Although no force-on-force testing was conducted during OPEVAL, the results appear to validate many of the conclusions reached in an analysis performed at the request of Congress in 1990. That analysis assessed the V-22 as well as a number of potential helicopter alternatives, comparing both effectiveness and costs. In performing this assessment, that study used aircraft performance characteristics listed in the ORD, and these characteristics closely match capabilities validated during OPEVAL; e.g., cruise speed-245 knots, 24 troops, 10,000-pound external load, and a maximum radius of 265 miles carrying 5000 pound load.
Testing has confirmed several key advantages, in comparison to current rotary-wing operations, inherent to the tiltrotor concept. Most notably, by being able to convert to the conventional aircraft flight regime, the V-22 offers distinct advantages in mission range, speed of flight, and payload. In the planning and execution of missions, these three improved characteristics of range, speed, and payload can be interchanged and utilized in countless ways. Together they provide a major step ahead in tactical flexibility.

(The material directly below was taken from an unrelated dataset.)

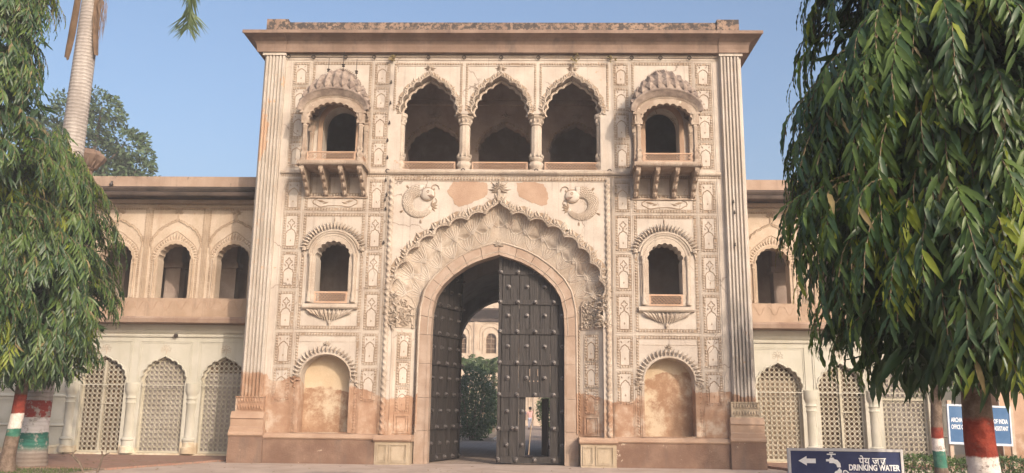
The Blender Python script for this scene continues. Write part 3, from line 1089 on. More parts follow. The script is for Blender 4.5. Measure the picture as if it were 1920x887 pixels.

The V-22 has demonstrated the capability to fly 2,100 nm with one aerial refueling during a self-deployment flight from California to Maryland in 8 hours 10 minutes, exceeding the ORD threshold by almost 4 hours. The deployment was conducted with two non-operational, development test 400-gallon tanks rather than two production representative 800-gallon tanks, thus precluding the aircraft from flying the deployment profile designed for overwater flight (e.g., CONUS - Hawaii). Two 800-gallon tanks should allow for an even longer flight profile. The capability to self-deploy would provide the tactical commander flexibility in combat never before experienced.